WASHINGTON, D.C. – Today, as Senate Republicans unveiled a budget containing deep spending cuts, U.S. Senator Angus King (I-Maine), a member of the Senate Budget Committee, challenged his colleagues to pursue a compromise budget that appropriately balances spending reductions with revenue increases and works to curb rising healthcare costs.

“We can’t get out of the hole with one answer. There is no silver bullet. Cuts, by themselves, are not the way we’re going to get where we want to get. A friend of mine in Maine used to say there’s rarely a silver bullet, [but] there’s often silver buckshot – a multiplicity of solutions that together will get you where you want to go,” Senator King said. “And my only problem with your budget, Mr.
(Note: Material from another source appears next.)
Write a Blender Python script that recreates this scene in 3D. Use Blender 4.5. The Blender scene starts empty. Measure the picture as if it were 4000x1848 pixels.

Chairman, is that you focus on one aspect, one part of what amounts to a total five trillion dollar budget – six trillion dollars if you include tax expenditures – you’re really focused on one very small part of that for the cuts and I just don’t think that’s is how we’re going to get there.…I hope we can try to find an approach that can lead us toward a balanced budget – but do it in such a way that will help us to grow the economy and strengthen this country in terms of all the people that have a contribution to make and a role to play in our society.”

Senator King criticized the budget unveiled by Republicans on the Committee today for focusing exclusively on spending reductions, which, as he noted, ignore the importance of investments in driving economic growth. Instead, he  advocated for a combination of approaches including reducing expenditures, raising revenues, growing the economy through investment, and gaining a better handle on health care costs as the better way to pass a budget that achieves economic growth while reducing the debt and deficit in a balanced and sensible manner.

He also continued to speak out against the Budget Control Act and its automatic spending reductions, both of which the budget introduced today adheres to, reminding his colleagues that the spending caps were originally intended to be such a bad idea that Congress would avoid them. Senator King has been a strong advocate of replacing sequestration with more targeted cuts and a close review of tax loopholes. He was a member of the Budget Committee that last Congress struck a deal to temporary relieve the spending caps.

The Senate Budget Committee today held a meeting of its members to begin the consideration of a concurrent budget resolution for Fiscal Year 2016. Yesterday, House Republicans unveiled a budget proposal, which also contains deep spending cuts to domestic programs.